The problem:
Transcribe every line exactly. Leave the pictures behind.

Source data:

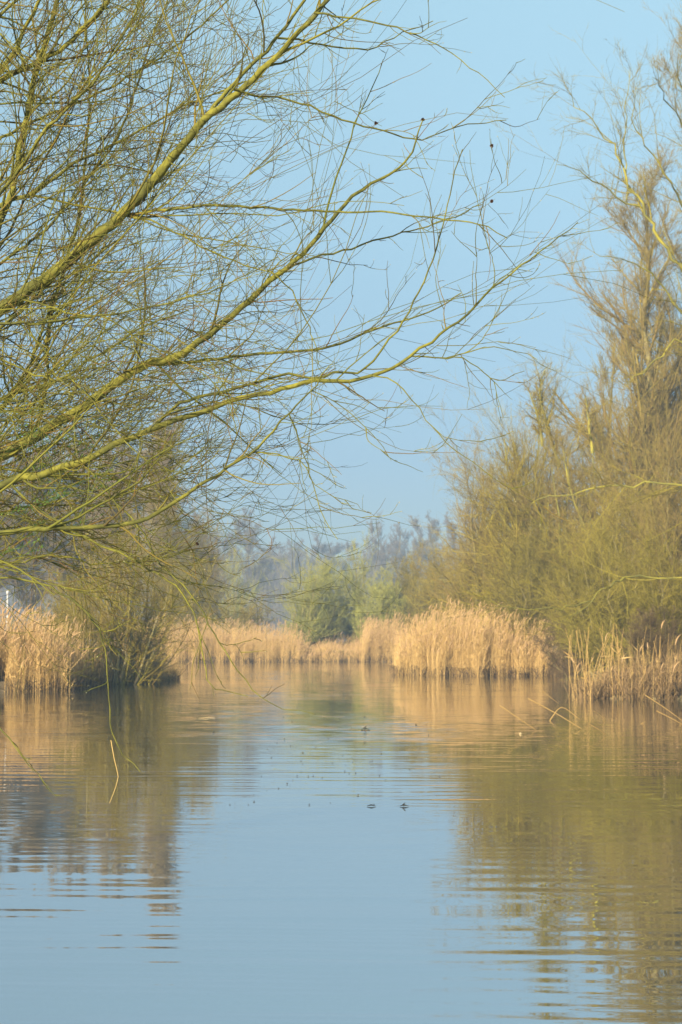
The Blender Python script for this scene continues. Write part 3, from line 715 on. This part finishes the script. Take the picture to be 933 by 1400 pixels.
for k, (fr, pts, d0, d1, w0, w1, tg) in enumerate(limbs):
    n = len(pts)
    ds = np.linspace(d0, d1, n)
    P3 = [at(x, y, d) for (x, y), d in zip(pts, ds)]
    ws = [w0 + (w1 - w0) * (i / (n - 1)) ** .85 for i in range(n)]
    rads = [w * (.86 if w0 > 6 else .84) * d / F / 2 for w, d in zip(ws, ds)]
    if fr is not None:
        P3 = [stem_pt(fr)] + P3; rads = [rads[0] * 1.15] + rads
    Lm = sum(np.linalg.norm(P3[i + 1] - P3[i]) for i in range(len(P3) - 1))
    K = max(12, int(Lm / .06))
    p, r = spline(P3, K, rads, jit=.0045)
    mb = MB(); mb.tubes(p, r, 8 if w0 > 5 else 6)
    limb = mb.build('limb', M['limb'], willow)
    # only the stretch in or near the picture carries the drawn twigs
    P, R = p[None], r[None]
    t_in = 0.0
    for i in range(K):
        if CX + F * p[i, 0] / p[i, 1] > -120: t_in = i / (K - 1); break
    Lin = Lm * (1 - t_in)
    left = np.interp(np.mean([x for x, y in pts]), [0, 150, 350, 600], [1.35, 1.1, .68, .46])
    n1 = max(3, int(Lin * 8.5 * tg * left))
    droop = np.mean([y for x, y in pts]) > 700
    up1 = .12 if droop else .28
    wg = .38 if left > 1 else .24
    sz = (.3 + .7 * min(tg, 1) * (.8 if droop else 1)) * np.interp(left, [.46, .68, 1.2], [.68, .82, 1])
    a0, b0_ = grow(P, R, max(1, int(Lin * 5.0 * tg * left ** 1.5)), t_in, .92, .60, .24, None, .45, 14, [.15, 0, up1 * .6], .22, .55, .0028, tl=.4, labs=1.15 * sz, tip=.3, rmax=.0075)
    a0, b0_ = cull(a0, b0_)
    a1, b1 = grow(P, R, int(n1 * .75), t_in, .98, .72, .28, None, .5, 9, [.10, 0, up1], wg * .8, .5, .0024, tl=.35, labs=.66 * sz, tip=.4, rmax=.0042)
    a1, b1 = cull(a1, b1)
    n0 = np.maximum(2, (np.linalg.norm(np.diff(a0, axis=1), axis=2).sum(1) * 6).astype(int))
    aa, bb = grow(a0, b0_, n0, .1, 1, .68, .28, None, .45, 9, [.05, 0, up1], wg * .8, .6, .0023, tl=.4, labs=.5 * sz, tip=.45, rmax=.0032)
    a1, b1 = np.concatenate([a1, aa]), np.concatenate([b1, bb])
    n2 = np.maximum(1, (np.linalg.norm(np.diff(a1, axis=1), axis=2).sum(1) * 4.6 * (.6 + .4 * left)).astype(int))
    a2, b2 = grow(a1, b1, n2, .12, 1, .64, .26, .58, .4, 8, [.05, 0, up1], wg * .95, .65, .0018, tl=.35, tip=.5)
    n3 = np.where(np.linalg.norm(np.diff(a2, axis=1), axis=2).sum(1) > .14, 2, 0)
    a3, b3 = grow(a2, b2, n3, .2, .95, .6, .25, .48, .35, 5, [.03, 0, up1], .22, .7, .0014, tl=.3, tip=.6)
    # short shoots straight off the bough
    a4, b4 = grow(P, R, max(2, int(Lin * 6 * tg)), t_in, 1, .75, .25, None, .45, 6, [.05, 0, up1 * .8], .22, .4, .0013, tl=.2, labs=.2 * sz, tip=.5, rmax=.0025)
    mb = MB()
    mb.tubes(a0, b0_, 6); mb.tubes(a1, b1, 5); mb.tubes(a2, b2, 4); mb.tubes(a3, b3, 3); mb.tubes(a4, b4, 4)
    tips += [a1[:, -2], p[-2:]]
    cs, dsn = [], []
    for (a, b) in ((a2, b2), (a3, b3), (a4, b4)):
        m_ = rng.random(a.shape[:2]) < (.12 if left > .9 else .3); m_[:, :2] = False
        cs.append(a[m_] + rng.normal(0, .002, (m_.sum(), 3))); g = np.gradient(a, axis=1); dsn.append(g[m_])
    mb.buds(np.concatenate(cs), np.concatenate(dsn), .011, .0021, m=1)
    mb.build('spray', [M['twig'], M['bud']], limb)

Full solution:
The Blender Python script for this scene continues. Write part 3, from line 715 on. This part finishes the script. Take the picture to be 933 by 1400 pixels.
for k, (fr, pts, d0, d1, w0, w1, tg) in enumerate(limbs):
    n = len(pts)
    ds = np.linspace(d0, d1, n)
    P3 = [at(x, y, d) for (x, y), d in zip(pts, ds)]
    ws = [w0 + (w1 - w0) * (i / (n - 1)) ** .85 for i in range(n)]
    rads = [w * (.86 if w0 > 6 else .84) * d / F / 2 for w, d in zip(ws, ds)]
    if fr is not None:
        P3 = [stem_pt(fr)] + P3; rads = [rads[0] * 1.15] + rads
    Lm = sum(np.linalg.norm(P3[i + 1] - P3[i]) for i in range(len(P3) - 1))
    K = max(12, int(Lm / .06))
    p, r = spline(P3, K, rads, jit=.0045)
    mb = MB(); mb.tubes(p, r, 8 if w0 > 5 else 6)
    limb = mb.build('limb', M['limb'], willow)
    # only the stretch in or near the picture carries the drawn twigs
    P, R = p[None], r[None]
    t_in = 0.0
    for i in range(K):
        if CX + F * p[i, 0] / p[i, 1] > -120: t_in = i / (K - 1); break
    Lin = Lm * (1 - t_in)
    left = np.interp(np.mean([x for x, y in pts]), [0, 150, 350, 600], [1.35, 1.1, .68, .46])
    n1 = max(3, int(Lin * 8.5 * tg * left))
    droop = np.mean([y for x, y in pts]) > 700
    up1 = .12 if droop else .28
    wg = .38 if left > 1 else .24
    sz = (.3 + .7 * min(tg, 1) * (.8 if droop else 1)) * np.interp(left, [.46, .68, 1.2], [.68, .82, 1])
    a0, b0_ = grow(P, R, max(1, int(Lin * 5.0 * tg * left ** 1.5)), t_in, .92, .60, .24, None, .45, 14, [.15, 0, up1 * .6], .22, .55, .0028, tl=.4, labs=1.15 * sz, tip=.3, rmax=.0075)
    a0, b0_ = cull(a0, b0_)
    a1, b1 = grow(P, R, int(n1 * .75), t_in, .98, .72, .28, None, .5, 9, [.10, 0, up1], wg * .8, .5, .0024, tl=.35, labs=.66 * sz, tip=.4, rmax=.0042)
    a1, b1 = cull(a1, b1)
    n0 = np.maximum(2, (np.linalg.norm(np.diff(a0, axis=1), axis=2).sum(1) * 6).astype(int))
    aa, bb = grow(a0, b0_, n0, .1, 1, .68, .28, None, .45, 9, [.05, 0, up1], wg * .8, .6, .0023, tl=.4, labs=.5 * sz, tip=.45, rmax=.0032)
    a1, b1 = np.concatenate([a1, aa]), np.concatenate([b1, bb])
    n2 = np.maximum(1, (np.linalg.norm(np.diff(a1, axis=1), axis=2).sum(1) * 4.6 * (.6 + .4 * left)).astype(int))
    a2, b2 = grow(a1, b1, n2, .12, 1, .64, .26, .58, .4, 8, [.05, 0, up1], wg * .95, .65, .0018, tl=.35, tip=.5)
    n3 = np.where(np.linalg.norm(np.diff(a2, axis=1), axis=2).sum(1) > .14, 2, 0)
    a3, b3 = grow(a2, b2, n3, .2, .95, .6, .25, .48, .35, 5, [.03, 0, up1], .22, .7, .0014, tl=.3, tip=.6)
    # short shoots straight off the bough
    a4, b4 = grow(P, R, max(2, int(Lin * 6 * tg)), t_in, 1, .75, .25, None, .45, 6, [.05, 0, up1 * .8], .22, .4, .0013, tl=.2, labs=.2 * sz, tip=.5, rmax=.0025)
    mb = MB()
    mb.tubes(a0, b0_, 6); mb.tubes(a1, b1, 5); mb.tubes(a2, b2, 4); mb.tubes(a3, b3, 3); mb.tubes(a4, b4, 4)
    tips += [a1[:, -2], p[-2:]]
    cs, dsn = [], []
    for (a, b) in ((a2, b2), (a3, b3), (a4, b4)):
        m_ = rng.random(a.shape[:2]) < (.12 if left > .9 else .3); m_[:, :2] = False
        cs.append(a[m_] + rng.normal(0, .002, (m_.sum(), 3))); g = np.gradient(a, axis=1); dsn.append(g[m_])
    mb.buds(np.concatenate(cs), np.concatenate(dsn), .011, .0021, m=1)
    mb.build('spray', [M['twig'], M['bud']], limb)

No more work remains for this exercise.